= Data excerpts =
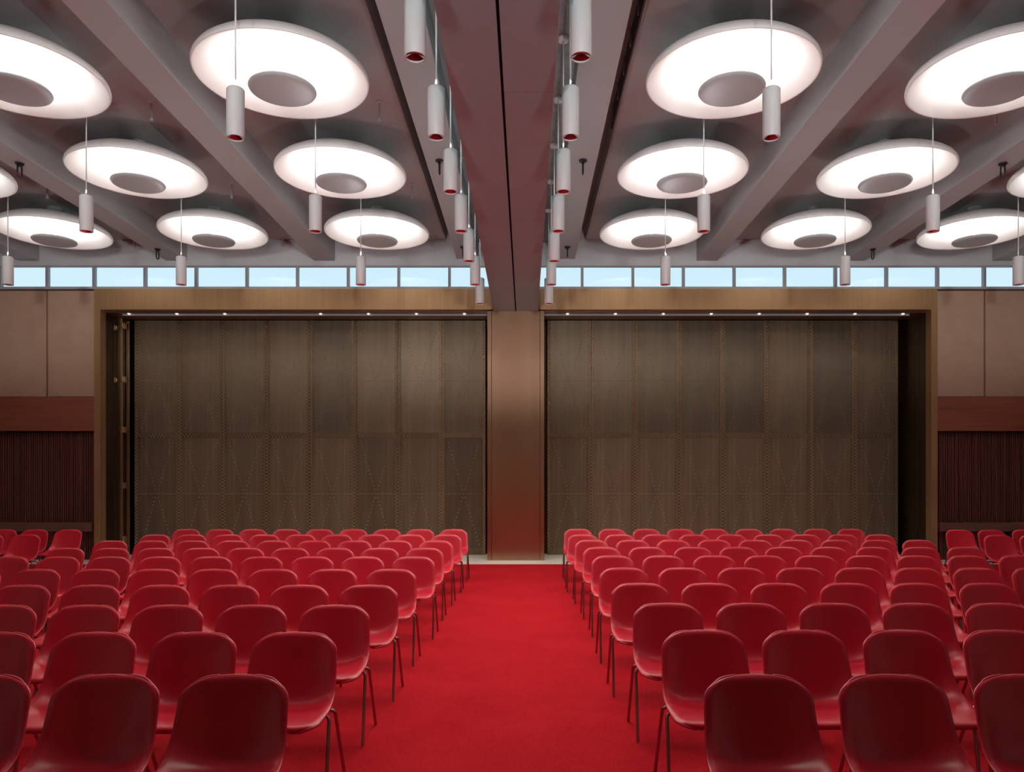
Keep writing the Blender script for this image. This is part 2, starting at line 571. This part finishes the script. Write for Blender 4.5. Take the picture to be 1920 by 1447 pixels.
def make_leaf():
    root = thing('door_1', '', 'folding door', (0, 0, 0), kind='structure')
    w = LW - 0.004
    h0, h1 = 0.0, ZM + 0.12
    sw = 0.06
    for nm, z0, z1 in (('upper_sheet', ZMID + 0.055, h1), ('lower_sheet', h0, ZMID - 0.055)):
        bm = bmesh.new()
        box(bm, -w / 2 + sw, w / 2 - sw, -0.012, 0.03, z0, z1)
        # shallow bent centre rib
        obj(nm, bm, 'door', root)
    for s in (-1, 1):
        bm = bmesh.new()
        a, b_ = sorted((s * (w / 2), s * (w / 2 - sw)))
        box(bm, a, b_, -0.028, 0.03, h0, h1, 0.003)
        obj('stile', bm, 'stile', root)
    bm = bmesh.new()
    box(bm, -w / 2 + sw, w / 2 - sw, -0.022, 0.03, ZMID - 0.055, ZMID + 0.055, 0.003)
    obj('middle_rail', bm, 'stile', root)
    bm = bmesh.new()
    box(bm, -w / 2 + sw, w / 2 - sw, -0.022, 0.03, h0, 0.14, 0.003)
    obj('bottom_rail', bm, 'stile', root)
    # rivets: zigzag rows on the stiles and rail, crosses and a centre line on each sheet
    bm = bmesh.new()
    pitch = 0.072
    n = int((ZM - 0.1) / pitch)
    for k in range(n):
        z = 0.1 + k * pitch
        for s in (-1, 1):
            dome(bm, s * (w / 2 - 0.016), z, -0.028, 0.0135)
            dome(bm, s * (w / 2 - 0.044), z + pitch / 2, -0.028, 0.0135)
    nx = int((w - 2 * sw) / pitch)
    for k in range(nx):
        x = -w / 2 + sw + 0.03 + k * pitch
        dome(bm, x, ZMID + 0.022, -0.022, 0.0135)
        dome(bm, x + pitch / 2, ZMID - 0.022, -0.022, 0.0135)
    obj('frame_rivets', bm, 'rivet', root, smooth=True)
    bm = bmesh.new()
    for zc, hh in ((1.30, 1.08), (3.70, 1.0)):
        for k in range(-13, 14):
            t_ = k / 13
            xx = t_ * 0.33
            # gently curved arms that close towards the centre
            xx = math.copysign(0.04 * abs(t_) ** 0.3 + 0.29 * abs(t_) ** 1.15, t_) if k else 0
            dome(bm, xx, zc + t_ * hh, -0.012, 0.0125)
            if k:
                dome(bm, -xx, zc + t_ * hh, -0.012, 0.0125)
        for k in range(-7, 8):
            if k:
                dome(bm, k * 0.054, zc, -0.012, 0.0115)
    obj('cross_rivets', bm, 'rivet', root, smooth=True)
    return root

leaf = make_leaf()
dn = 0
for s, side in ((-1, 'left'), (1, 'right')):
    for k in range(8):
        x = s * (0.655 + LW * (k + 0.5))
        lab = 'riveted bronze folding door leaf, %s from the column on the %s' % (ORD[k], side)
        yaw = math.radians(1.1 if k % 2 else -1.1)
        if dn == 0:
            o = leaf
            o.location = (x, 15.9, -0.012)
            o.rotation_euler.z = yaw
        else:
            o = dup(leaf, (x, 15.9, -0.012), yaw)
            o.name = 'door_%d' % (dn + 1)
        o['label'] = lab
        o['group'] = 'bronze folding door leaves'
        dn += 1

# hinge posts at the left jamb
t = thing('hinge_post', 'pair of upright brass edge bars with hinges at the left jamb', 'door hardware', (0, 0, 0))
for x, y, w in ((-8.215, 15.52, 0.022), (-8.195, 15.74, 0.03)):
    bm = bmesh.new()
    box(bm, x - w, x + w, y, y + 0.03, -0.012, ZM, 0.004)
    obj('edge_bar', bm, 'brass', t)
for py in (612, 712, 806, 910, 1010):
    z = WZ(py, 15.6)
    bm = bmesh.new()
    box(bm, -8.235, -8.13, 15.50, 15.60, z - 0.06, z + 0.06, 0.008)
    for q in (-0.035, 0, 0.035):
        lathe(bm, [(0, -0.015), (0.022, -0.015), (0.022, 0.015), (0, 0.015)], 12, (-8.17, 15.49, z + q))
    obj('hinge', bm, 'brass', t, smooth='auto')
for py in (614, 712):
    z = WZ(py, 15.3)
    bm = bmesh.new()
    box(bm, -8.236, -8.215, 15.28, 15.36, z - 0.05, z + 0.05, 0.006)
    lathe(bm, [(0, -0.03), (0.018, -0.03), (0.018, 0.03), (0, 0.03)], 12, (-8.20, 15.32, z))
    obj('latch_plate', bm, 'brass', t, smooth='auto')

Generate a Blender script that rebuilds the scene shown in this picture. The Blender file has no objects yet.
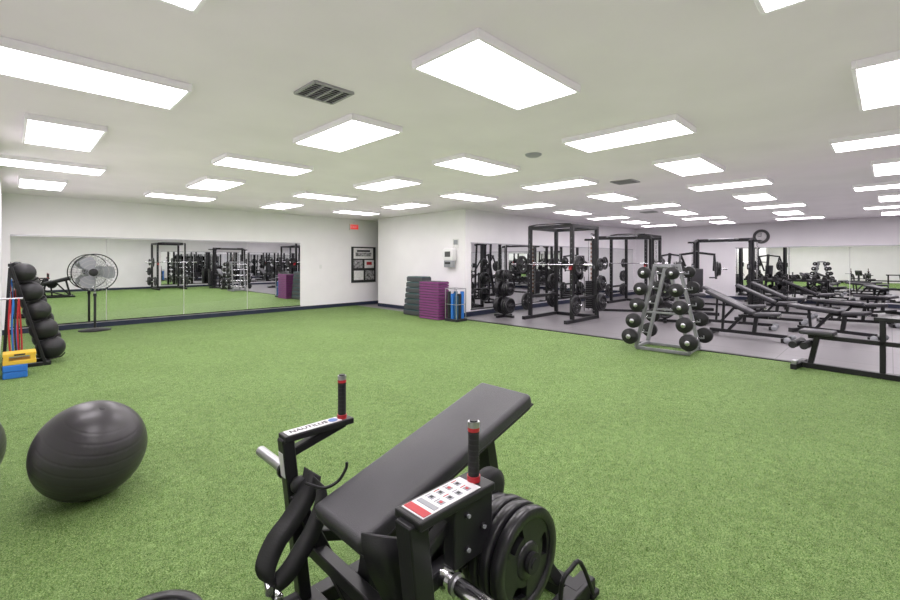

= Given instruction =
Go through the data above and transcribe it in full, omitting any image.

= Task answer =
Keep writing the Blender script for this image. This is part 2, starting at line 571. This part finishes the script. Write for Blender 4.5. Take the picture to be 1920 by 1447 pixels.
def make_leaf():
    root = thing('door_1', '', 'folding door', (0, 0, 0), kind='structure')
    w = LW - 0.004
    h0, h1 = 0.0, ZM + 0.12
    sw = 0.06
    for nm, z0, z1 in (('upper_sheet', ZMID + 0.055, h1), ('lower_sheet', h0, ZMID - 0.055)):
        bm = bmesh.new()
        box(bm, -w / 2 + sw, w / 2 - sw, -0.012, 0.03, z0, z1)
        # shallow bent centre rib
        obj(nm, bm, 'door', root)
    for s in (-1, 1):
        bm = bmesh.new()
        a, b_ = sorted((s * (w / 2), s * (w / 2 - sw)))
        box(bm, a, b_, -0.028, 0.03, h0, h1, 0.003)
        obj('stile', bm, 'stile', root)
    bm = bmesh.new()
    box(bm, -w / 2 + sw, w / 2 - sw, -0.022, 0.03, ZMID - 0.055, ZMID + 0.055, 0.003)
    obj('middle_rail', bm, 'stile', root)
    bm = bmesh.new()
    box(bm, -w / 2 + sw, w / 2 - sw, -0.022, 0.03, h0, 0.14, 0.003)
    obj('bottom_rail', bm, 'stile', root)
    # rivets: zigzag rows on the stiles and rail, crosses and a centre line on each sheet
    bm = bmesh.new()
    pitch = 0.072
    n = int((ZM - 0.1) / pitch)
    for k in range(n):
        z = 0.1 + k * pitch
        for s in (-1, 1):
            dome(bm, s * (w / 2 - 0.016), z, -0.028, 0.0135)
            dome(bm, s * (w / 2 - 0.044), z + pitch / 2, -0.028, 0.0135)
    nx = int((w - 2 * sw) / pitch)
    for k in range(nx):
        x = -w / 2 + sw + 0.03 + k * pitch
        dome(bm, x, ZMID + 0.022, -0.022, 0.0135)
        dome(bm, x + pitch / 2, ZMID - 0.022, -0.022, 0.0135)
    obj('frame_rivets', bm, 'rivet', root, smooth=True)
    bm = bmesh.new()
    for zc, hh in ((1.30, 1.08), (3.70, 1.0)):
        for k in range(-13, 14):
            t_ = k / 13
            xx = t_ * 0.33
            # gently curved arms that close towards the centre
            xx = math.copysign(0.04 * abs(t_) ** 0.3 + 0.29 * abs(t_) ** 1.15, t_) if k else 0
            dome(bm, xx, zc + t_ * hh, -0.012, 0.0125)
            if k:
                dome(bm, -xx, zc + t_ * hh, -0.012, 0.0125)
        for k in range(-7, 8):
            if k:
                dome(bm, k * 0.054, zc, -0.012, 0.0115)
    obj('cross_rivets', bm, 'rivet', root, smooth=True)
    return root

leaf = make_leaf()
dn = 0
for s, side in ((-1, 'left'), (1, 'right')):
    for k in range(8):
        x = s * (0.655 + LW * (k + 0.5))
        lab = 'riveted bronze folding door leaf, %s from the column on the %s' % (ORD[k], side)
        yaw = math.radians(1.1 if k % 2 else -1.1)
        if dn == 0:
            o = leaf
            o.location = (x, 15.9, -0.012)
            o.rotation_euler.z = yaw
        else:
            o = dup(leaf, (x, 15.9, -0.012), yaw)
            o.name = 'door_%d' % (dn + 1)
        o['label'] = lab
        o['group'] = 'bronze folding door leaves'
        dn += 1

# hinge posts at the left jamb
t = thing('hinge_post', 'pair of upright brass edge bars with hinges at the left jamb', 'door hardware', (0, 0, 0))
for x, y, w in ((-8.215, 15.52, 0.022), (-8.195, 15.74, 0.03)):
    bm = bmesh.new()
    box(bm, x - w, x + w, y, y + 0.03, -0.012, ZM, 0.004)
    obj('edge_bar', bm, 'brass', t)
for py in (612, 712, 806, 910, 1010):
    z = WZ(py, 15.6)
    bm = bmesh.new()
    box(bm, -8.235, -8.13, 15.50, 15.60, z - 0.06, z + 0.06, 0.008)
    for q in (-0.035, 0, 0.035):
        lathe(bm, [(0, -0.015), (0.022, -0.015), (0.022, 0.015), (0, 0.015)], 12, (-8.17, 15.49, z + q))
    obj('hinge', bm, 'brass', t, smooth='auto')
for py in (614, 712):
    z = WZ(py, 15.3)
    bm = bmesh.new()
    box(bm, -8.236, -8.215, 15.28, 15.36, z - 0.05, z + 0.05, 0.006)
    lathe(bm, [(0, -0.03), (0.018, -0.03), (0.018, 0.03), (0, 0.03)], 12, (-8.20, 15.32, z))
    obj('latch_plate', bm, 'brass', t, smooth='auto')

Generate a Blender script that rebuilds the scene shown in this picture. The Blender file has no objects yet.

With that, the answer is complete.